Sean Connery, Kevin Costner, Clint Eastwood, Matthew McConaughey, Chris O’Donnell, Samuel L. Jackson, Joe Pesci and Ken Griffey Jr. are among the celebrities in the $1-million Lexus Challenge, hosted by Raymond Floyd. The event, which benefits Childhelp USA, will be Dec. 17-20 at the Citrus Course in La Quinta. Floyd, Hale Irwin, Lee Trevino, Gary Player, Johnny Miller, Jim Colbert, Dave Stockton, Nelson and Rodriguez are among the Senior PGA Tour players in the field. Details: (800) 611-9222.

Rod Laver is the defending champion in the Drysdale Hall of Fame classic, Dec. 3-6, in Palm Springs. The event benefits Hugh O’Brian Youth Leadership.
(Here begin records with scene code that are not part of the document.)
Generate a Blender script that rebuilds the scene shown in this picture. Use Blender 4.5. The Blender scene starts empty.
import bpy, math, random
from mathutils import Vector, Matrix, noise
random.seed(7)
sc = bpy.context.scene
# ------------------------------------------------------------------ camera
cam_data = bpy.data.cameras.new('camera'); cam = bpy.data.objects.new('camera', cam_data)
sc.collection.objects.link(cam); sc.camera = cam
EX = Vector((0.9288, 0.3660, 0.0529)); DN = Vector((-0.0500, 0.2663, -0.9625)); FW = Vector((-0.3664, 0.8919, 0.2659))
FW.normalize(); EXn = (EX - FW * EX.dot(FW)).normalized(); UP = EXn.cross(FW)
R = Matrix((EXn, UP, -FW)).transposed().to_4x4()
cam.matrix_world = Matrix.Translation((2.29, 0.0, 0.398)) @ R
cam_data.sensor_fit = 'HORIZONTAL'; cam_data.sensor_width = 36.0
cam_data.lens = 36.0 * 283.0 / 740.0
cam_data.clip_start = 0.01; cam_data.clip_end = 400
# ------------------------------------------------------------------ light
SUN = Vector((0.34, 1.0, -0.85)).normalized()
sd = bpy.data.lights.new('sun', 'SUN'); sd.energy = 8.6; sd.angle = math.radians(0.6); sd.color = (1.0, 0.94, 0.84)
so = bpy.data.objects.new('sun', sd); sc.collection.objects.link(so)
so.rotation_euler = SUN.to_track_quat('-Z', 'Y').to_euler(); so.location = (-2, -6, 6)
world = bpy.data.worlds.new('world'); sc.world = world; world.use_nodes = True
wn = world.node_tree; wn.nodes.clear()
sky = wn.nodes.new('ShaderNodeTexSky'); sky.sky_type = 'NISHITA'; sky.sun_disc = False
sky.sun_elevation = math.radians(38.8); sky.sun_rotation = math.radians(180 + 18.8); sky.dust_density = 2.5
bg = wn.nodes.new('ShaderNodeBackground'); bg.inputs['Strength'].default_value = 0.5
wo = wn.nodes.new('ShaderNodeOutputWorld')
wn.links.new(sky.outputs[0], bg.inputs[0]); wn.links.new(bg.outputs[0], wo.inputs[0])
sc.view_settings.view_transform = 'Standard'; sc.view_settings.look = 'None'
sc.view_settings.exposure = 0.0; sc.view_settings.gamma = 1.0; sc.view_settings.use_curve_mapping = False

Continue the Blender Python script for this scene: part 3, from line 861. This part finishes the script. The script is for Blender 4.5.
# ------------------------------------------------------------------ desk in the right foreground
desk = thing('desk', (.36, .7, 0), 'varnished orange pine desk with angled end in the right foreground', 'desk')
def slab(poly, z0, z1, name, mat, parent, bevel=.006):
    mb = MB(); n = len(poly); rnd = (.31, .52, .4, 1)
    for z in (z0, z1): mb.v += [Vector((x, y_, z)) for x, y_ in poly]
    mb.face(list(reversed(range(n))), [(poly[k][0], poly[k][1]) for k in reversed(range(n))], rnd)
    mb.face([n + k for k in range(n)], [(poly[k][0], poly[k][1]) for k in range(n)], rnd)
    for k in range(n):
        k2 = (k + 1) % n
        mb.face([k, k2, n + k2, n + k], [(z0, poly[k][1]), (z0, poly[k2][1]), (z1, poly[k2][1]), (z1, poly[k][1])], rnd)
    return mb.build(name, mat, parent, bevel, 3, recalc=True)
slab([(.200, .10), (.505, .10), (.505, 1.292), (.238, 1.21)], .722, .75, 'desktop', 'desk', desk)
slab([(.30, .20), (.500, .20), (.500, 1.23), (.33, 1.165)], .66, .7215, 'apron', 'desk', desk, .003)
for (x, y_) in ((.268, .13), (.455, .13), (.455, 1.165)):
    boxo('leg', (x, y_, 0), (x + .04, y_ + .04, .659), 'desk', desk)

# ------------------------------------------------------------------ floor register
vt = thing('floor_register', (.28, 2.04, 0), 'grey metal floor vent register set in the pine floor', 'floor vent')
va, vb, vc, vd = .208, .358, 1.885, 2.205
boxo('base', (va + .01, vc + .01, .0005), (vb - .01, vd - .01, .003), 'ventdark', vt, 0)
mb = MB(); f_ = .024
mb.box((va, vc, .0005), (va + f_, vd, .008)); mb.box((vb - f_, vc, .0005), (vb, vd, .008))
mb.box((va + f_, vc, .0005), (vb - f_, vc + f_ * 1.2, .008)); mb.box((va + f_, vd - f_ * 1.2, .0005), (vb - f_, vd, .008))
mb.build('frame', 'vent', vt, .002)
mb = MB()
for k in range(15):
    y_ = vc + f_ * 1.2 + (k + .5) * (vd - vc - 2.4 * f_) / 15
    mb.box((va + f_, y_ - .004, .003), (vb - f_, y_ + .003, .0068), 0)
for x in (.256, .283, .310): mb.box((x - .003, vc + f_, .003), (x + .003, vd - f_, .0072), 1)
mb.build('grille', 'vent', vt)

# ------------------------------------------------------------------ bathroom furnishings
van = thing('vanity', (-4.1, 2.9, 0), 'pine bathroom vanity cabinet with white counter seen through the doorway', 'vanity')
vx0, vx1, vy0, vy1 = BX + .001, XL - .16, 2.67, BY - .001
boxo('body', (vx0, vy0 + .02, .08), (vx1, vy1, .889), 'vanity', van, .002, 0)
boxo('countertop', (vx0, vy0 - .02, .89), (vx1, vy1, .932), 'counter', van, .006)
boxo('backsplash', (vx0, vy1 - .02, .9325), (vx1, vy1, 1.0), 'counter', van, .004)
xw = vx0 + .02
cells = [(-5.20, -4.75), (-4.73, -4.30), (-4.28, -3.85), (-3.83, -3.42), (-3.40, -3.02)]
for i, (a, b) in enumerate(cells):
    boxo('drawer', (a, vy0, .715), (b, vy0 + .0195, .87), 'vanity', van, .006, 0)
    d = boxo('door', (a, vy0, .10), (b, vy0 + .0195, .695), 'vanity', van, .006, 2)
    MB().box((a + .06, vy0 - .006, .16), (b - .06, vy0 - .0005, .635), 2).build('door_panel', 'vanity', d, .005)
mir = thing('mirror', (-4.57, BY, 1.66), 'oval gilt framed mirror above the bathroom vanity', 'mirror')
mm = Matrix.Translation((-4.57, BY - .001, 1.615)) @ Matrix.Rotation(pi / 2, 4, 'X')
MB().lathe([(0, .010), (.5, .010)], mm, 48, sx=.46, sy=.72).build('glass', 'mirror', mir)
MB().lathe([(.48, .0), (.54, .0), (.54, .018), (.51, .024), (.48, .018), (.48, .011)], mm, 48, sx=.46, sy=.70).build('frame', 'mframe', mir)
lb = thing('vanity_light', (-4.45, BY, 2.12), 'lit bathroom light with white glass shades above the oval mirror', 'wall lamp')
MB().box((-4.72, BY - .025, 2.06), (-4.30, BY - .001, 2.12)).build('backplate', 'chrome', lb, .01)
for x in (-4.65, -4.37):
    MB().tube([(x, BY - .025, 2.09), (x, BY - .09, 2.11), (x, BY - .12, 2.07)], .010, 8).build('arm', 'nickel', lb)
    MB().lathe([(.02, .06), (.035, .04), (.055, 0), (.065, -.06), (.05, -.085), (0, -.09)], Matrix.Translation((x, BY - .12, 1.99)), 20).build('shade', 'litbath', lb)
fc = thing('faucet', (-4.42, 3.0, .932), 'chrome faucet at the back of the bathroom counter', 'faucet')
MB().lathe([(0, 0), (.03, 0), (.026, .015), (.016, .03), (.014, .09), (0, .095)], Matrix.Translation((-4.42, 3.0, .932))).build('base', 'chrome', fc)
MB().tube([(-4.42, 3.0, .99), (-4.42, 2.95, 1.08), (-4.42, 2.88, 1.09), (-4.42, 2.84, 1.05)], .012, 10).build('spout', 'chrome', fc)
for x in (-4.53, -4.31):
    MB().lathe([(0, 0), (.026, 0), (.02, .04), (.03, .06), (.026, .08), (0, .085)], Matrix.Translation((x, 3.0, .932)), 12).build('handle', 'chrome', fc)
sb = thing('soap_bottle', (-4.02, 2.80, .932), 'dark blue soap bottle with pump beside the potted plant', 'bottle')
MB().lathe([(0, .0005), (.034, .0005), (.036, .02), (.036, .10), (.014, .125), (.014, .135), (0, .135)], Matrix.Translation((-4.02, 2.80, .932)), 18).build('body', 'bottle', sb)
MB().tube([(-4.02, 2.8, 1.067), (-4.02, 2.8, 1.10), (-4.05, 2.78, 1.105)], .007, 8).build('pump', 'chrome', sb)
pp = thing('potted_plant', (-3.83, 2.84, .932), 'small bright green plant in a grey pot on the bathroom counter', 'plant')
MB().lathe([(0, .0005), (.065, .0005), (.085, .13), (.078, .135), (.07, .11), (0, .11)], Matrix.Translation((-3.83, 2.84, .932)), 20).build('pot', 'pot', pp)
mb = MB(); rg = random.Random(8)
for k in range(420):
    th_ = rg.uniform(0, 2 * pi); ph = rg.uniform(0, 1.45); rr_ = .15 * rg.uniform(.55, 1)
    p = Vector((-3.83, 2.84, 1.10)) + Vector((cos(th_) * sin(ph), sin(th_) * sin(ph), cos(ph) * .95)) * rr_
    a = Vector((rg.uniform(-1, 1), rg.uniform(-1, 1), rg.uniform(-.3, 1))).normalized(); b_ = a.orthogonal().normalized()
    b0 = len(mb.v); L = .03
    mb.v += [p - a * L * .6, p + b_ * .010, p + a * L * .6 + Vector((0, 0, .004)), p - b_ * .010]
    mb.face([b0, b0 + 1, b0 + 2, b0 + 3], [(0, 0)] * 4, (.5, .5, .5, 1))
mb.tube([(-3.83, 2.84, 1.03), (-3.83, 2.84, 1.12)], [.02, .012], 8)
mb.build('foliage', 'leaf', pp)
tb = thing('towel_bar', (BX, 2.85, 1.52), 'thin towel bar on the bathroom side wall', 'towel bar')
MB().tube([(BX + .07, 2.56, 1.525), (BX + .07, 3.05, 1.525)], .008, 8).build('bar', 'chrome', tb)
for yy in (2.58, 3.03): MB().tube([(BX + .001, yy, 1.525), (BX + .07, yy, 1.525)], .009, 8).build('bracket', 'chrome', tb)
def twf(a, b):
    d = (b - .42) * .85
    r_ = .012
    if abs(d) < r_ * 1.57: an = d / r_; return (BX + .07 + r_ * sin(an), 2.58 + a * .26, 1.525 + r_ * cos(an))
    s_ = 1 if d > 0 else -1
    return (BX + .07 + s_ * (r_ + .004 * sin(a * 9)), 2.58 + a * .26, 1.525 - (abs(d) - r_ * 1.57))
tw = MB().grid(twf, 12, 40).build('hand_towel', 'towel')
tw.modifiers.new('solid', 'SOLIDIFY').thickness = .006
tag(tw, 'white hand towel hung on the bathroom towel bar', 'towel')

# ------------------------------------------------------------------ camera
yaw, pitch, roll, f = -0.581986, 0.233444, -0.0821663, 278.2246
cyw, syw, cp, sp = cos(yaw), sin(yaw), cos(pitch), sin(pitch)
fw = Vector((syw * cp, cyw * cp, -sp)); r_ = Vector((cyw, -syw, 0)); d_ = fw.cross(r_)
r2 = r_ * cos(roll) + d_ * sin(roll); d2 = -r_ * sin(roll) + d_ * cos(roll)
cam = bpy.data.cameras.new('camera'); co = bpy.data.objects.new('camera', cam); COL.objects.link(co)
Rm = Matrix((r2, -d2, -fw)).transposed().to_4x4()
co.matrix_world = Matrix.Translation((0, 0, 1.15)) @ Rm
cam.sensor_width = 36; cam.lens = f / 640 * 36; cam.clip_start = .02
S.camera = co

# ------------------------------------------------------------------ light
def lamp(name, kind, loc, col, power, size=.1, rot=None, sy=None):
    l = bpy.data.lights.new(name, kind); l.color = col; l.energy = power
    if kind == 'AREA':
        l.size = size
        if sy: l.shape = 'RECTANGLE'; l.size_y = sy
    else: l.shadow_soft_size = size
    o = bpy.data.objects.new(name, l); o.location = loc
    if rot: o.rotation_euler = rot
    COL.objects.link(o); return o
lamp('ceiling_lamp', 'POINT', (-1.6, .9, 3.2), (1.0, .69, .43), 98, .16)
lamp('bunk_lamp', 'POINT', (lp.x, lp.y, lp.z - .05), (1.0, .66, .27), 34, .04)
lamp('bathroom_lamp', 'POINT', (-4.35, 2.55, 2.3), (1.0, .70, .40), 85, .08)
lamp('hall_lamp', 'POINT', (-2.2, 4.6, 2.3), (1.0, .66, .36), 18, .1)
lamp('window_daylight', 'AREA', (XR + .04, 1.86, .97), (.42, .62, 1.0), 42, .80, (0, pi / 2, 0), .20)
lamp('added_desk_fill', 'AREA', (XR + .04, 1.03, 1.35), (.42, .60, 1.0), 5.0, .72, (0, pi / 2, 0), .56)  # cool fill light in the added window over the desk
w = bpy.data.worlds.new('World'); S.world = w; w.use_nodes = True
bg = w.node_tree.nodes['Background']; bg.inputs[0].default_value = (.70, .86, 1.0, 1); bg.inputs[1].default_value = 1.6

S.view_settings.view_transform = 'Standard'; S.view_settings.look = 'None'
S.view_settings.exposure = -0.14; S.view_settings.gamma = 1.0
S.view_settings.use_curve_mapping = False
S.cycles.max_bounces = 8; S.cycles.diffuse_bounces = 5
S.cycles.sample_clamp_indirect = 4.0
Details: (760) 778-4300. . . . The Buick Cheryl Ladd Celebrity pro-am will be played Feb. 11-12 at Oakmont Country Club during the week of the Los Angeles Women’s Championship.

Christie Kerr, Jill Hinton, Kelli Kuehne, Patti Rizzo and Michelle Dobek were among the 23 players who earned LPGA Tour cards for 1998 in the final qualifying tournament at Daytona Beach. . . . The GTE Byron Nelson Classic is raising its purse $700,000 to $2.5 million and first prize from $324,000 to $450,000. . . . Jack Nicklaus on the Golf Channel: “It wasn’t any fun for me 30 years ago to finish 27th and it certainly isn’t any fun now.”